De los lugares comunes del lenguaje hay uno que me ha desvelado recientemente: ¿Es de verdad la prostitución “el oficio más antiguo del mundo”? Porque si uno se pone a pensar en oficios, ahí están también los de recolectores, cazadores, pastores, agricultores en los albores de la humanidad. ¿No será que hay una carga de misoginia embozada en esa frase proverbial, tan normalizada como otros sesgos patriarcales en los que ya no reparamos y asumimos de manera automática?
Pero bueno, concedamos que tal epíteto alude a una de las primeras instancias de trueque en la sociedad (como lo fue también la venta de prisioneros en calidad de esclavos), en la que las partes intercambiaban “mercancías” a su disposición mediante un acuerdo, haciendo uso de la inmemorial tradición del comercio entre las personas. Si el sexo y el comercio son inherentes a la actividad humana, ¿cómo fue que se construyó ese edificio imaginario que encierra a la prostitución entre muros de moral y prejuicios al grado de suponer que la “perversidad” de las mujeres es inmemorial? Basta recordar las novelas Nana (1880) de Émile Zolá y Santa (1903) de Federico Gamboa para comprobar la mirada condenatoria que la tradición, no sólo literaria, ha impuesto a quienes ejercen el oficio. Nada que ver con el mundo griego, con sus habilidosas pornai y hetairas, para el que la prostitución era una fuente de ingresos como cualquier otra, una actividad legal por la que se pagaba incluso un impuesto proporcional a las ganancias obtenidas.

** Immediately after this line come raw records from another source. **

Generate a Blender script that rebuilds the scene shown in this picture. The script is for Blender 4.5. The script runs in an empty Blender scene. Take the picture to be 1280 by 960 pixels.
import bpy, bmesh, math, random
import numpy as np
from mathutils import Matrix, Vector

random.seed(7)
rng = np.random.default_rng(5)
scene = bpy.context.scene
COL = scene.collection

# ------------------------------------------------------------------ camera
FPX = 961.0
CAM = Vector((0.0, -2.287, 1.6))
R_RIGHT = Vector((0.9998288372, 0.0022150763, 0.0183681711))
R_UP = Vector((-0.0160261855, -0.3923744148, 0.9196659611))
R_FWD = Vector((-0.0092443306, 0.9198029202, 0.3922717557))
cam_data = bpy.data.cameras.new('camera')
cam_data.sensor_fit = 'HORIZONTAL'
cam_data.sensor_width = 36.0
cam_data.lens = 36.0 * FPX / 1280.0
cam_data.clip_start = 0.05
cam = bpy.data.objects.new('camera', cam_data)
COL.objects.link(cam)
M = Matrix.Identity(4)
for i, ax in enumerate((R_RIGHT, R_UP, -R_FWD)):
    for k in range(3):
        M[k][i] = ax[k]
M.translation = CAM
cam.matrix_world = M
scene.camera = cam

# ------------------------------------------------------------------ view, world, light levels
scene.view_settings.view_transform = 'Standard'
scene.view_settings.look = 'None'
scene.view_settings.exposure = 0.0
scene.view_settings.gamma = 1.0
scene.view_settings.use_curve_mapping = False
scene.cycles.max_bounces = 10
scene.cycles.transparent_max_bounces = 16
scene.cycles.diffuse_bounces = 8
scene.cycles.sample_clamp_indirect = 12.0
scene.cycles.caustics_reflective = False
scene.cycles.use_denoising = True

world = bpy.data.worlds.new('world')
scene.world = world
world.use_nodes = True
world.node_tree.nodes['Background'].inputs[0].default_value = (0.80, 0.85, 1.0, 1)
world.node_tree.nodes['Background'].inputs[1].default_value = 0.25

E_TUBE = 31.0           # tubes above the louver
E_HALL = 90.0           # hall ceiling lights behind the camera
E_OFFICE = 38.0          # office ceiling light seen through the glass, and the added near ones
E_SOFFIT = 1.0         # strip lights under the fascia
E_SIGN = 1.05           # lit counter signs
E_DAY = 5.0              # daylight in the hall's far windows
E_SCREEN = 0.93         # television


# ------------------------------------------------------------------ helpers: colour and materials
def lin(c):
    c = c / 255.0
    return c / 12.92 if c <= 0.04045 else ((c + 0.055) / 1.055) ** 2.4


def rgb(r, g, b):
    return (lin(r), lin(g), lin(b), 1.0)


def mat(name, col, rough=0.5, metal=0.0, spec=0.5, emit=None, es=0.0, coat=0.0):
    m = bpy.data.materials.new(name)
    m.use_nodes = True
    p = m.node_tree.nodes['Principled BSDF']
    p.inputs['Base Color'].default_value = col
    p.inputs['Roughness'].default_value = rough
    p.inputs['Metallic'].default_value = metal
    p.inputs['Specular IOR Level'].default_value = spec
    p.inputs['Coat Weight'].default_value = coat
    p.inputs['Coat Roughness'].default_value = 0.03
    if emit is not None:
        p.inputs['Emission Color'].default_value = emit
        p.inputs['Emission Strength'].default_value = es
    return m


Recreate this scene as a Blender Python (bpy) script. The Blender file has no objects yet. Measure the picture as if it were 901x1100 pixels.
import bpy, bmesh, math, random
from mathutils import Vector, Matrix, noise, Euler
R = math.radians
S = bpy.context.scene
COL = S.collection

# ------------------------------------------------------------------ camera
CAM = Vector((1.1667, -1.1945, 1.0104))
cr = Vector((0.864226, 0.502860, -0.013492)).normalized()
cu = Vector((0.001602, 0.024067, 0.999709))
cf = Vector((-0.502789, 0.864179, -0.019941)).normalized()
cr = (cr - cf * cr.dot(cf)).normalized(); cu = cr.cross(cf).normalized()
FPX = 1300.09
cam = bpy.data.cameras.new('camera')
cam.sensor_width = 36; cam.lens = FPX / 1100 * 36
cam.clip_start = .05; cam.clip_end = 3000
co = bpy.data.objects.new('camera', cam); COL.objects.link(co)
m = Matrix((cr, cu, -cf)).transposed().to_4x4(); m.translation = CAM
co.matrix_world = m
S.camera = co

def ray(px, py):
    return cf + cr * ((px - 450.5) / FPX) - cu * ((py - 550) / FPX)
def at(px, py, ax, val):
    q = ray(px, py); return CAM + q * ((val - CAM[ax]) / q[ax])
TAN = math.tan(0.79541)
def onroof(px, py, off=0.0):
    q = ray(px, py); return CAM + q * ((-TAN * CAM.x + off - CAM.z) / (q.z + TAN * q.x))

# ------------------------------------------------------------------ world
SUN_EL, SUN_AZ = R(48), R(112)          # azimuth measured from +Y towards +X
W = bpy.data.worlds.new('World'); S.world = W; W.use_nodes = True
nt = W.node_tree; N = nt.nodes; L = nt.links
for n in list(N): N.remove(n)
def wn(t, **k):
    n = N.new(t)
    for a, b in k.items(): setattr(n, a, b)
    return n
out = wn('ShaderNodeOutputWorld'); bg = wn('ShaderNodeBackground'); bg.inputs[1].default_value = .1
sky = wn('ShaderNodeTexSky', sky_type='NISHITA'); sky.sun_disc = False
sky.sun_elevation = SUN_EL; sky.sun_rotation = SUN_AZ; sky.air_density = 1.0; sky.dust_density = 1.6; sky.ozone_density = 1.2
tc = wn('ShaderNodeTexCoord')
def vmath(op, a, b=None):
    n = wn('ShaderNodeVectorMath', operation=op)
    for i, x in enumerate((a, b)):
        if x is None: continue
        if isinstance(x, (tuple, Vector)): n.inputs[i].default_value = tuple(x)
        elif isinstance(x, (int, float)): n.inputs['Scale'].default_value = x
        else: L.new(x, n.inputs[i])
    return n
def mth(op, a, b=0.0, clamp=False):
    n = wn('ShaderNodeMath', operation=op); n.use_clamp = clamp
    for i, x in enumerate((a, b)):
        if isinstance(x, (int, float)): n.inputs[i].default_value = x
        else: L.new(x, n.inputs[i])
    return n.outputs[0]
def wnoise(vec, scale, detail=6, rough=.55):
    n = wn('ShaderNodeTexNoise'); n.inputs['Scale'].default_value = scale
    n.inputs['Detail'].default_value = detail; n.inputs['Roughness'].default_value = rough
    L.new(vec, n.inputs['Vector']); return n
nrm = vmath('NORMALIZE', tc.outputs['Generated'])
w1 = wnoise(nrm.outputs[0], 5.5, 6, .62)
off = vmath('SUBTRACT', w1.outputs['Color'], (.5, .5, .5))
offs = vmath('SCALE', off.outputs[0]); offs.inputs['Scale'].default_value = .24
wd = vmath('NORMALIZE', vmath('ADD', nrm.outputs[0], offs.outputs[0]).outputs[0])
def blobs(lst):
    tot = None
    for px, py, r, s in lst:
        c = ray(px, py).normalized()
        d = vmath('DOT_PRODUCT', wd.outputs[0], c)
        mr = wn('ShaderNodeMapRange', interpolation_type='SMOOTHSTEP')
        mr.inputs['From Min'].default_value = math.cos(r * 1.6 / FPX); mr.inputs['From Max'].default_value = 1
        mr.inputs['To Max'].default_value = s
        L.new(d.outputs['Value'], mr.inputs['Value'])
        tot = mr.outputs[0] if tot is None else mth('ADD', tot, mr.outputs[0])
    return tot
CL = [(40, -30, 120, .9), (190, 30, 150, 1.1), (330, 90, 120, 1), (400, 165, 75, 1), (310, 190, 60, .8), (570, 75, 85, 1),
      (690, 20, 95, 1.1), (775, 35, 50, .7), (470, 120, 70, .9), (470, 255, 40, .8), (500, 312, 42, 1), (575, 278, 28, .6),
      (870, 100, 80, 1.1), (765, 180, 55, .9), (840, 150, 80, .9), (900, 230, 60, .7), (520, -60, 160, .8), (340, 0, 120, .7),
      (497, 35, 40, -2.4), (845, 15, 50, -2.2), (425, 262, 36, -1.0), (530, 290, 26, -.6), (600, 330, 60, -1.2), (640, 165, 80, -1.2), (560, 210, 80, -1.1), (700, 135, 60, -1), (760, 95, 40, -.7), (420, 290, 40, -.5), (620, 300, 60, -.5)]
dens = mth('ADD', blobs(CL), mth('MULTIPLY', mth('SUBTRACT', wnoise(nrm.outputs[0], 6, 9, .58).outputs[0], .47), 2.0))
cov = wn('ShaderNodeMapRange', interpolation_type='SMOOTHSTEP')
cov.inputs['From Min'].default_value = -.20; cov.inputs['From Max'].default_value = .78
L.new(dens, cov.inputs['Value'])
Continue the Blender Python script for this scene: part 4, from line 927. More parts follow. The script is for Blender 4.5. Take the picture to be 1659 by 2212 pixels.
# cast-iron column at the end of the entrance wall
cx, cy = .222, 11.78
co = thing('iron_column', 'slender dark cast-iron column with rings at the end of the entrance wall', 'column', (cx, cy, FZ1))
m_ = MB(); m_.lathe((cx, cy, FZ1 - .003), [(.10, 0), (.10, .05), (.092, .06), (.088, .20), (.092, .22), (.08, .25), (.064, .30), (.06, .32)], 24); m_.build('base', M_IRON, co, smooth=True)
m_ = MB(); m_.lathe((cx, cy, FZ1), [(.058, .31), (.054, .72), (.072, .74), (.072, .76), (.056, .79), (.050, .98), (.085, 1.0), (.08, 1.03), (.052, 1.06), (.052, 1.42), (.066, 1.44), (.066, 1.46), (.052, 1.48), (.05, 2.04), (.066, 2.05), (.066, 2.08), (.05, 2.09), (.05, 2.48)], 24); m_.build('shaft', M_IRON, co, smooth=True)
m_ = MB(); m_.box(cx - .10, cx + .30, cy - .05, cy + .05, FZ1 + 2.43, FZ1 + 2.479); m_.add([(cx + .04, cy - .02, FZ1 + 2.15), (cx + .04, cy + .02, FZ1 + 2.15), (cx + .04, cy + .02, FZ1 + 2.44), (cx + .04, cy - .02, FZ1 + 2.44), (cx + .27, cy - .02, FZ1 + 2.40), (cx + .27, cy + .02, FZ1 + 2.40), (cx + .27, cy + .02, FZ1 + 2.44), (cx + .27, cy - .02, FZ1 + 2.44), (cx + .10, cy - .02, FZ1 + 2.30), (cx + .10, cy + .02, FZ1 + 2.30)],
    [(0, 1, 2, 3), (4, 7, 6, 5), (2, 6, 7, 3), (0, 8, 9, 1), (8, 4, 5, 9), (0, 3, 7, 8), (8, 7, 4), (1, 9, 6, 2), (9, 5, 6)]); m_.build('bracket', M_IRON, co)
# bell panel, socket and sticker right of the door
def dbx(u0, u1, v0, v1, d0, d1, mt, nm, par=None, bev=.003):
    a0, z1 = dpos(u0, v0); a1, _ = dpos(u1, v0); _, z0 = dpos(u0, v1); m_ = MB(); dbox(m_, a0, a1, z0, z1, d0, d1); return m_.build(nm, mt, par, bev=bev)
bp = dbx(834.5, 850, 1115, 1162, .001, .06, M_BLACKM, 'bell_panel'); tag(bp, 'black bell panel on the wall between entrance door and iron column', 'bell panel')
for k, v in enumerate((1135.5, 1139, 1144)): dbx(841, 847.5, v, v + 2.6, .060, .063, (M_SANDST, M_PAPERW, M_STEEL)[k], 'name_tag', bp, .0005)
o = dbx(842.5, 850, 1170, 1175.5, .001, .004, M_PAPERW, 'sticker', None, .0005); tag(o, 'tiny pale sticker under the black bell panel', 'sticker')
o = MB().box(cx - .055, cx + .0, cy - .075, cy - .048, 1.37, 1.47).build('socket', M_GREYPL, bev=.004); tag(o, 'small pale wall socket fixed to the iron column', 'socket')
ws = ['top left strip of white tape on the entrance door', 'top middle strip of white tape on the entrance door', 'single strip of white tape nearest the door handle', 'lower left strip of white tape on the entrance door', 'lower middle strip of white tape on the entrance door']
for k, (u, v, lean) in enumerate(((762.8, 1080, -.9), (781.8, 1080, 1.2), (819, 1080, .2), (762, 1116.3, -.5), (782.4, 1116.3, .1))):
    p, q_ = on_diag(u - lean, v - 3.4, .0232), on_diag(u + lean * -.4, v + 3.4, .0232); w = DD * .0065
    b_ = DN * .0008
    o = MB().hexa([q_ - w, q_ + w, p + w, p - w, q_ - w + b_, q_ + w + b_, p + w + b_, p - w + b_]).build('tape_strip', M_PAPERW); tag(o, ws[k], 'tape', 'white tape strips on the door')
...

Desde tiempos babilónicos se habla de una prostitución sagrada, en la que están implícitos ritos de fecundidad y equilibrio de las fuerzas del cosmos. En el Poema de Gilgamesh, cuyas primeras versiones datan de 2,500 A.C., se relata el proceso de humanización para domar la naturaleza salvaje del héroe Enkidu a manos, o entre las piernas, de la hieródula Shámbat, quien luego de sesiones amatorias que duran varios días, consigue que la bestia dé paso al hombre.
Es en la tradición judeocristiana, con la presencia proscrita de Lilith y luego de Eva como incitadora al pecado y causante de la caída del hombre, que la visión se cargó de rencor y culpa. Aquí y allá en la Biblia aparecen los comentarios y admoniciones sobre la mujer mala, como este versículo del Eclesiastés: “Por la mujer fue el comienzo del pecado, y por causa de ella morimos todos”, o este otro: “La maldad de la mujer desfigura su semblante, y oscurece su rostro como el de un oso. Su marido se sienta entre los vecinos, y sin poder contenerse suspira amargamente. Toda malicia es poca junto a la de la mujer, ¡que la suerte del pecador caiga sobre ella!”
De hecho, en el libro del Apocalipsis se menciona una imagen poderosa: la gran puta de Babilonia. Ahí, mediante un símil digno del delirio visionario de un catastrofista como San Juan, se compara a la urbe corrompida de Babilonia con una prostituta colosal: “Babilonia la grande, la madre de las rameras y de las abominaciones de la tierra”. Adornada de piedras preciosas y perlas, lleva en la mano un cáliz de oro lleno de imprecaciones y de la “inmundicia de su fornicación”. Vaya… que si hay que hablar de depravación, no hay mejor ejemplo para vociferar que el de meretriz.
Leyendo una entrevista reciente a Marta Lamas, donde reconoce la importancia de reglamentar el trabajo sexual para evitar que las mujeres del oficio sigan siendo víctimas del abuso estructural y sistemático, ese sí tan antiguo como el patriarcado, me enteré de una zona de tolerancia en Chiapas, llamada “Zona Galáctica” que el entonces gobernador Patrocinio González Garrido creó en 1991. El proyecto inicial de ofrecer servicios sexuales a los destacamentos militares de la zona, regulado por el gobierno, parece inspirado en la novela de Vargas Llosa, Pantaleón y las visitadoras (1973). Más allá de la ficción jocosa que lleva al capitán Pantaleón Pantoja a “reclutar” prostitutas para dar servicio a la milicia peruana en una zona de conflicto, la Zona Galáctica chiapaneca tropezó con piedras inmemoriales: la explotación y discriminación en aras de un comercio muy rentable. Ese afán de lucro que esgrime una moral ambigua pero, al prohibir y denostar, no hace sino exacerbar los apetitos de la carne. Ese sí que es, si no el más antiguo, uno de los pecados capitales más rancios: la avaricia y sus taimadas argucias.